Edebiyat-Din İlişkisi
İnsanlar edebiyat sanatının inceliklerinden faydalanarak her türlü düşünce, duygu ve hayallerini ilgi çekici bir şekilde başkalarına aktarmayı amaçlamıştır. Bu bakımdan ele alacak olursak edebiyatın bir dönemin aynası yorumunu yapmamız da mümkün olabilir. Çünkü her edebi eser yazıldığı dönemi net bir şekilde yansıtır. Din de binlerce yıldır insanları etkisi altına alan, onların yaşamlarını etkileyen ve gerek ahlaki gerekse toplumsal düzenin kurallarını belirleyen çok önemli bir olgudur. Bir toplumu bu kadar derinden etkileyen bir olguya karşı edebiyatın kayıtsız kalması mümkün olmayacaktır çünkü edebiyatın toplum yaşamını adeta bir ayna gibi yansıttığını söylemiştik. Dinlerin toplum üzerindeki etkileri aynı ölçüde edebi eserlere de yansımaktadır.
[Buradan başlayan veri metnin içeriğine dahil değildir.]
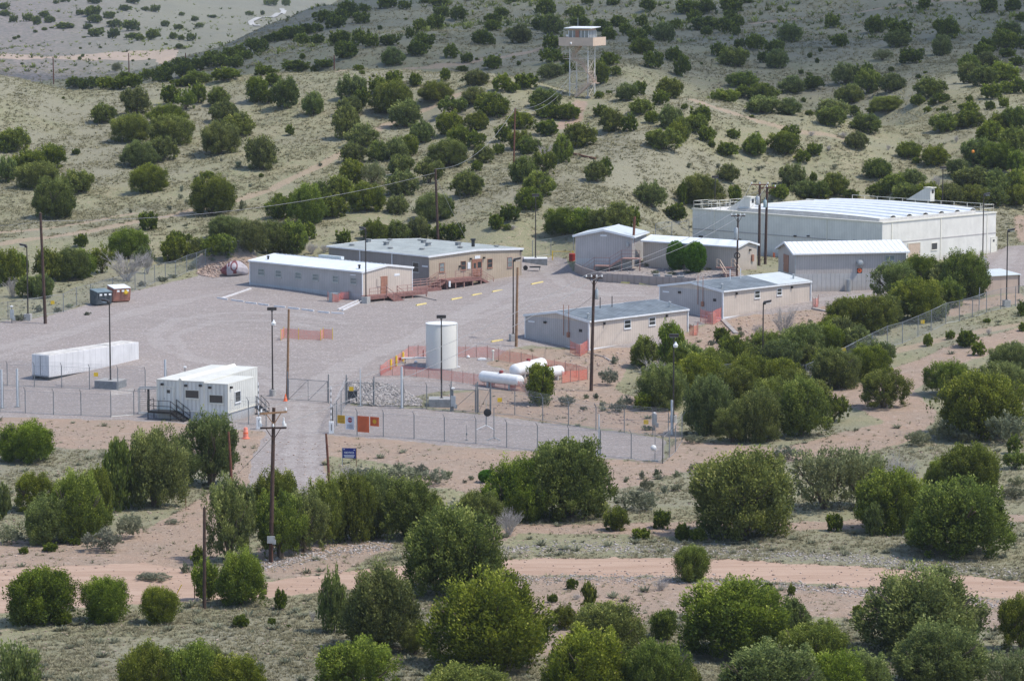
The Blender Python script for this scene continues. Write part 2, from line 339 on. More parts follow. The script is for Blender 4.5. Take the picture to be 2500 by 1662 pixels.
    rr = k.noise(1.2, 6, .7, rm.outputs[0], dist=.9)
    rc = k.mix(k.mr(rr, .36, .62), (.36, .248, .185), (.44, .318, .245))
    rc = k.mix(k.mr(vf, .55, .75, 0, .4), rc, (.40, .30, .23))
    r_ = k.mr(k.ma('ADD', s1.outputs[2], k.ma('MULTIPLY', edge, .8)), .35, .6)
    col = k.mix(r_, col, rc)
    tr = k.mr(k.ma('ADD', s2.outputs[0], k.ma('MULTIPLY', edge, 1.0)), .3, .75)
    col = k.mix(k.ma('MULTIPLY', tr, .55), col, (.43, .31, .235))
    pv = k.add('ShaderNodeAttribute', attribute_name='paved')
    col = k.mix(pv.outputs['Fac'], col, (.48, .47, .44))
    k.ln(col, b.inputs['Base Color']); b.inputs['Roughness'].default_value = .95; b.inputs['Specular IOR Level'].default_value = .1
    hb = k.ma('ADD', k.ma('MULTIPLY', fine, 1.0), k.ma('MULTIPLY', vf, .45))
    smooth = k.ma('SUBTRACT', 1.0, k.ma('MULTIPLY', k.ma('MAXIMUM', gm, r_), .72))
    bp = k.add('ShaderNodeBump'); bp.inputs['Distance'].default_value = .4; k.ln(k.ma('MULTIPLY', smooth, .75), bp.inputs['Strength'])
    k.ln(hb, bp.inputs['Height']); k.ln(bp.outputs[0], b.inputs['Normal'])
    return m
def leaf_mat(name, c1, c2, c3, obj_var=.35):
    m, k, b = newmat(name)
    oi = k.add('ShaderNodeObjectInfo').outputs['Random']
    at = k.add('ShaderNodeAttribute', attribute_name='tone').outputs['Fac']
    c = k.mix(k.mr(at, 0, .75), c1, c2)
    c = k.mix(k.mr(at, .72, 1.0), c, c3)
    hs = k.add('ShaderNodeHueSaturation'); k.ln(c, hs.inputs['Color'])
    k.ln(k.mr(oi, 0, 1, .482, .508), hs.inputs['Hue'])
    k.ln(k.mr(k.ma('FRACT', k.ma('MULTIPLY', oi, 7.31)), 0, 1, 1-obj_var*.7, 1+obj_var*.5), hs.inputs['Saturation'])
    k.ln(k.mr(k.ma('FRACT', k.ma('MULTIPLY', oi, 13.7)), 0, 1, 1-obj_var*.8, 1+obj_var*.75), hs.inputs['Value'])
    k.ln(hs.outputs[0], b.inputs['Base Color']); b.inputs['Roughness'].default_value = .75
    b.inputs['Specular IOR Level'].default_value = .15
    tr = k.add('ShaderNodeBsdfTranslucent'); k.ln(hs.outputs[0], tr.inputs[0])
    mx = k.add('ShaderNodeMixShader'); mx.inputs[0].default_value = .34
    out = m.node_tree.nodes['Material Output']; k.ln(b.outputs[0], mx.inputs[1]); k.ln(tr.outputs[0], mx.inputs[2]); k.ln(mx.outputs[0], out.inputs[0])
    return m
M_G = ground_mat()
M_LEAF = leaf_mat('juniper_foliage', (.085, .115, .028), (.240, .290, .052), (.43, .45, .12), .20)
M_LEAFB = leaf_mat('garden_shrub_foliage', (.04, .11, .010), (.12, .27, .03), (.2, .38, .05), .05)
M_SAGE = leaf_mat('brush_foliage', (.16, .175, .11), (.27, .285, .18), (.42, .41, .26))
M_PALE = leaf_mat('pale_foliage', (.14, .16, .07), (.27, .30, .13), (.40, .41, .20), .15)
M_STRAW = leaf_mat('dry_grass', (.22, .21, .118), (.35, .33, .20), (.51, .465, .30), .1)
M_BARK = simple('bark', (.13, .10, .075), .9, var=.3, scale=6, bump=.4)
M_DEAD = simple('weathered_twigs', (.42, .385, .36), .9, var=.2, scale=5)
# ------------------------------------------------------------------ mesh helpers
def link(name, me, mat, parent=None, loc=None, rot=None, smooth=False):
    if mat is not None:
        for q in (mat if isinstance(mat, (list, tuple)) else [mat]): me.materials.append(q)
    o = bpy.data.objects.new(name, me); COL.objects.link(o)
    if parent is not None: o.parent = parent
    if loc is not None: o.location = loc
    if rot is not None: o.rotation_euler = rot
    if smooth: me.polygons.foreach_set('use_smooth', [True]*len(me.polygons))
    return o
def np_mesh(name, v, quads, tone=None, tris=None):
    me = bpy.data.meshes.new(name); v = np.asarray(v, np.float32)
    nq = len(quads) if quads is not None else 0; nt_ = len(tris) if tris is not None else 0
    me.vertices.add(len(v)); me.vertices.foreach_set('co', v.ravel())
    idx = []
    if nq: idx.append(np.asarray(quads, np.int32).ravel())
    if nt_: idx.append(np.asarray(tris, np.int32).ravel())
    idx = np.concatenate(idx); me.loops.add(len(idx)); me.loops.foreach_set('vertex_index', idx)
    st = np.concatenate([np.arange(nq)*4, nq*4+np.arange(nt_)*3]).astype(np.int32)
    me.polygons.add(nq+nt_); me.polygons.foreach_set('loop_start', st)
    me.polygons.foreach_set('loop_total', np.array([4]*nq+[3]*nt_, np.int32))
    if tone is not None:
        a = me.attributes.new('tone', 'FLOAT', 'POINT'); a.data.foreach_set('value', np.asarray(tone, np.float32))
    me.update(calc_edges=True); me.validate(); return me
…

Türk edebiyatını ele aldığımızda her dönemde dinin çok büyük bir etkisinin olduğunu rahatlıkla söyleyebiliriz. Mesela İslamiyet öncesine baktığımız zaman edebiyat-din ilişkisinin çok güçlü olduğunu görebiliyoruz. Öncelikle o dönemde şairlerin büyük bir kısmının şamanlardan yani din adamlarından oluştuğunu görüyoruz. Şamanlar dini törenlerde toplanan halka çeşitli konulardan şiirler okurlardı. O dönemde dinin edebiyat üzerindeki etkisine “Uygur Metinleri” üzerinden de örnek verebiliriz. Bildiğiniz gibi Uygur Metinleri çok büyük bir oranda dini kitaplardan oluşuyordu.
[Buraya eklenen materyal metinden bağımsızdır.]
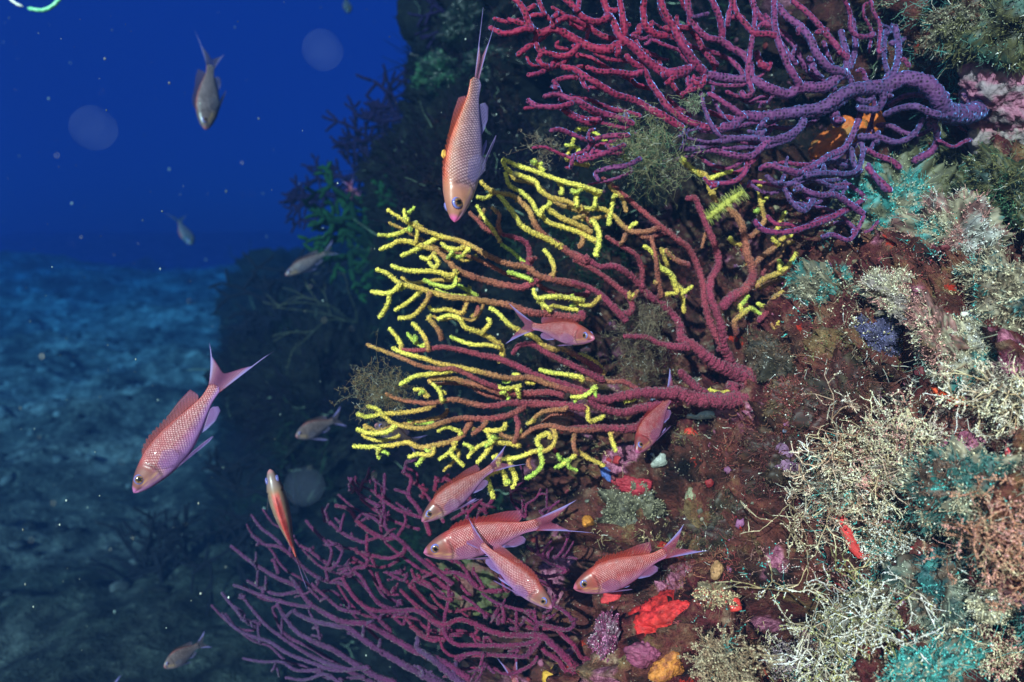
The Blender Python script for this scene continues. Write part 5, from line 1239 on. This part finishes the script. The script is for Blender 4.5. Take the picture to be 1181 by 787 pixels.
branching('dark_sea_fan', 'shadowy sea fan low in the lower left dark, above the small dull fish', 'sea fan', at(235, 700, 2.3), 2.3, .36, (.009, .010, .014), M_WEED, .006, 5, 16, 'dark sea fans in the background', fan=.7)
branching('sea_whip', 'thin pale straggly whip hanging in the dark right of the dim blue-grey fish', 'sea whip', at(412, 372, 1.9), 2.55, .26, (.02, .03, .02), M_WEED, .0008, 4, 21, None, (.10, .11, .07), kids=(1, 2), fan=.3)

# --- drifting particles
def snow():
    rng = np.random.default_rng(33); V, F = ICO[1]; tb = TB()
    for k in range(560):
        d = .35 + 2.6 * rng.random() ** 1.3; x = rng.uniform(-60, 1240) if rng.random() < .35 else rng.uniform(-60, 640); p = at(x, rng.uniform(-40, 820), d)
        if x > 620 and d > .75: continue
        s = (.25 + 1.1 * rng.random() ** 4) * .0011 * d ** .8
        tb.add(V * s * np.array([1, 1, 1 + rng.random()]) + p, F3=F, C=np.array([.75, .85, .75]) * (.12 + .9 * rng.random() ** 2))
    o = tb.build('marine_snow', M_SHELL); o['kind'] = 'stuff'; tag(o, 'pale specks drifting in the water', 'marine snow')
snow()
def backscatter_mat():
    b = NB('backscatter_film'); b.out((.25, .36, .55), .7, .05); tr = b.n('BsdfTransparent'); mx = b.n('MixShader')
    lw = b.n('LayerWeight', _Blend=.35); b.l(b.ramp(lw.outputs['Facing'], [(.0, .030), (.70, .032), (.93, .07), (1.0, .01)]), mx.inputs[0])
    b.l(tr.outputs[0], mx.inputs[1]); b.l(b.p.outputs[0], mx.inputs[2]); b.l(mx.outputs[0], b.t.nodes['Material Output'].inputs[0]); return b.m
MJ = backscatter_mat()  # for clear spheres standing in for out-of-focus backscatter particles
for px, py, r, lab in ((351, 561, 23, 'round out-of-focus backscatter spot beside the red-striped hanging fish'), (108, 148, 25, 'round out-of-focus backscatter spot at upper left, in open water'), (372, 58, 23, 'faint out-of-focus backscatter spot near the top, left of the outcrop')):
    V, F = ICO[4]; o = mesh_obj('backscatter_spot', V * r / FPX * .62 * (1 + .04 * gnoise(V * 2))[:, None], [F], MJ); o.location = at(px, py, .62); tag(o, lab, 'backscatter particle', 'out-of-focus backscatter spots')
İslamiyet Öncesi Türk Edebiyatı içinde dinin çok önemli bir unsur olduğunu gördük. İslamiyet ile birlikte edebiyat-din ilişkisi yoğunluk kazanmış ve hatta edebiyat yeni bir boyut kazanmıştır. Edebiyatın en önemli konularından biri din olmuştur. Özellikle Divan edebiyatı ve Tasavvuf edebiyatının temelinde dini olgular yatmaktadır. Bu edebiyatları İslamiyet ve onun felsefesinden ayrı değerlendirmemiz mümkün değildir. Sanatçılar gerek dini konular hakkında bilgi vermek gerekse Allah’a ve Hz. Muhammet’e olan sevgilerini dile getirmek için edebiyatı bir araç olarak kullanmışlardır. Örneğin Fuzuli, Su Kasidesi adlı eserinde Peygamber’imizi övmüş ve ona olan sevgisini çok güzel bir şekilde dile getirmiştir. Yine aynı şekilde Süleyman Çelebi, Mevlit (Vesîletü’n-Necât) adlı mesnevisinde Hz. Muhammet’i doğum gününde anmış ona olan sevgisini dile getirmiştir. Bu eser yüzyıllardır bir gelenek olarak okunmaya devam etmektedir.
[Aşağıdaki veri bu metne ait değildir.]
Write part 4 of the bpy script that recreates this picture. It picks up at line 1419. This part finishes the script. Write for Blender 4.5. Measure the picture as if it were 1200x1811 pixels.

Edebiyat-din ilişkisini sadece edebi eserlerde işlenen konular olarak değerlendirmemeliyiz. Konu olarak eserlerde işlenen din aynı zamanda edebiyata yön vermiş, birçok yeni tür yaratmıştır. Mesela Hz. Peygamber’imizin hayatını anlatan “Siyer” kitapları, dini konuları içeren “ilahi” şiir türü ve mevlit bu türler içinde aklımıza hemen gelenlerdir.